■ INPUT DATA ■
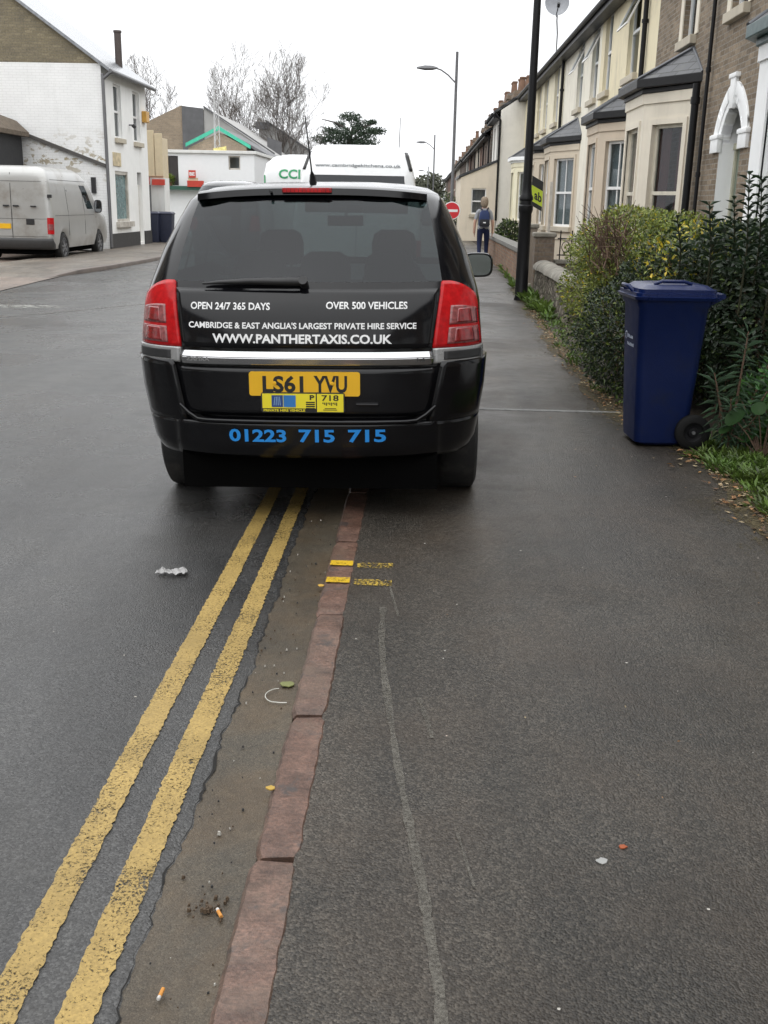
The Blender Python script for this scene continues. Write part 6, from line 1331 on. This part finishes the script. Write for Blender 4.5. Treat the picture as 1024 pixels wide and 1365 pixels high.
def flatbit(name, x, y_, s_, col, lab, cat, z=.004, seed=1, thick=.004):
    q = random.Random(seed); b = MB(); P = [(math.cos(a)*s_*q.uniform(.7, 1.15)*1.2, math.sin(a)*s_*q.uniform(.7, 1.1)) for a in [2*math.pi*k/11 for k in range(11)]]; b.prism(P, lambda u, v, d: (u, v, d), 0, thick); o = b.build(name, plain(name+'_m', col, .7, var=.2), bevel=.001); o.location = (x, y_, z); return tag(o, lab, cat)
flatbit('pebble', .475, 2.16, .013, (.30, .30, .29), 'flat pale grey spot of gum on the right of the pavement', 'gum', .0, 1, .003)
flatbit('red_leaf_scrap', .535, 2.22, .009, (.30, .07, .02), 'small rust-red scrap right of the pale gum spot', 'litter', .0, 2)
flatbit('yellow_leaf', -.36, 2.42, .011, (.42, .27, .05), 'small yellow leaf against the kerb low in the gutter', 'leaf', RZ+.034, 3)
flatbit('yellow_leaf', -.372, 3.96, .013, (.5, .3, .05), 'small yellow leaf by the kerb under the yellow ticks', 'leaf', RZ+.030, 4)
flatbit('green_leaf', -.40, 3.08, .020, (.16, .17, .06), 'dull green leaf beside the cable tie in the gutter', 'leaf', RZ+.014, 5)
b = MB(); q = random.Random(77)
for i in range(110):
    x, y_ = q.uniform(-.53, -.37), q.uniform(1.3, 5); s_ = q.uniform(.001, .0032)*(1 if q.random() < .85 else 1.5); m = q.choice((0, 1, 1, 2, 2)); c = (x, y_, RZ+.012); b.hexa([(c[0]+dx*s_*q.uniform(.6, 1.2), c[1]+dy*s_*q.uniform(.6, 1.2), c[2]+dz*s_) for dx, dy, dz in ((-1, -1, -1), (1, -1, -1), (1, 1, -1), (-1, 1, -1), (-.7, -.7, 1), (.7, -.7, 1), (.7, .7, 1), (-.7, .7, 1))], m)
for i in range(45):
    a = q.uniform(0, 6.28); rr = q.random()**1.3*.055; s_ = q.uniform(.0012, .0042); c = (-.43+math.cos(a)*rr, 1.95+math.sin(a)*rr, RZ+.014); b.hexa([(c[0]+dx*s_*q.uniform(.6, 1.4), c[1]+dy*s_*q.uniform(.6, 1.4), c[2]+dz*s_) for dx, dy, dz in ((-1, -1, -1), (1, -1, -1), (1, 1, -1), (-1, 1, -1), (-.7, -.7, 1), (.7, -.7, 1), (.7, .7, 1), (-.7, .7, 1))], 1)
tag(b.build('grit', [plain('grit_pale', (.4, .38, .34), .8), plain('grit_brown', (.07, .045, .025), .8), plain('grit_dark', (.03, .03, .03), .8)]), kind='stuff')
# a pair of dark bins on the far pavement
b = MB()
WB1 = thing('wheelie_bin', (-9.52, 37.7, .05), 'dark navy bin on the far pavement, left of a pair by the clad shop', 'bin', 'pair of bins on the far pavement')
b = MB(); b.loft([[(a*k, c*k, z) for a, c in rounded_rect(.25, .26, .04)] for z, k in ((0, .75), (.05, .8), (.95, 1), (.96, 1.05))]); b.build('body', plain('far_bin_navy', (.02, .025, .05), .5), WB1, smooth=35); b = MB(); b.loft([[(a*k, c*k, z) for a, c in rounded_rect(.27, .28, .04)] for z, k in ((.962, 1), (1.0, 1), (1.05, .8))]); b.build('lid', plain('far_bin_lid', (.025, .03, .06), .4), WB1, smooth=35)
WB2 = copy_tree(WB1); WB2.location = (-9.1, 37.9, .05); WB2['label'] = 'dark navy bin on the far pavement, right of a pair by the clad shop'
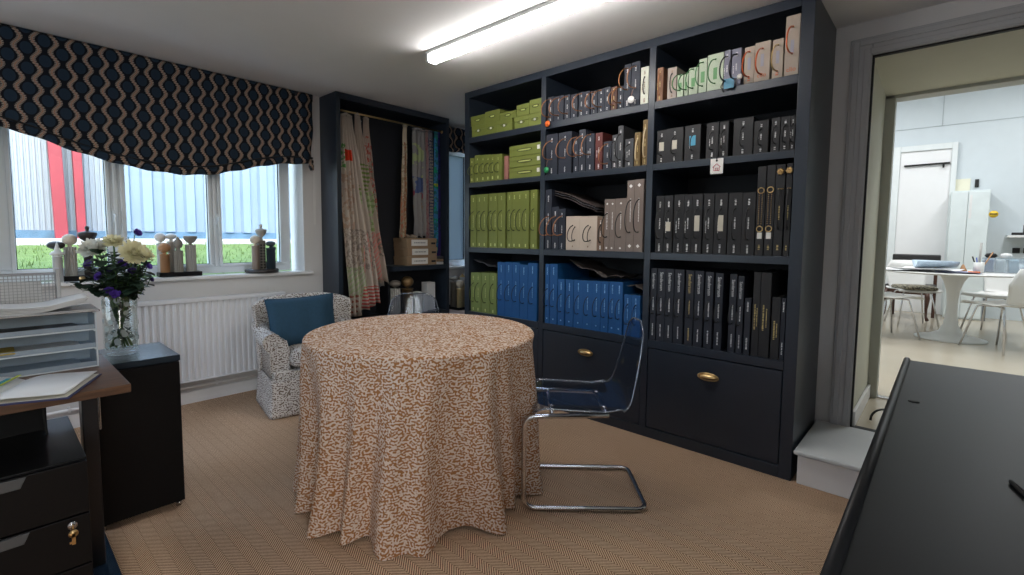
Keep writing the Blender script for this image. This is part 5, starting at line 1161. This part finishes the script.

■ GIVEN EXERCISE ■
Copy every line in the listing above where the string "script" turns up.

■ RESPONSE TO THE TASK ■
The Blender Python script for this scene continues. Write part 6, from line 1331 on. This part finishes the script. Write for Blender 4.5. Treat the picture as 1024 pixels wide and 1365 pixels high.
Keep writing the Blender script for this image. This is part 5, starting at line 1161. This part finishes the script.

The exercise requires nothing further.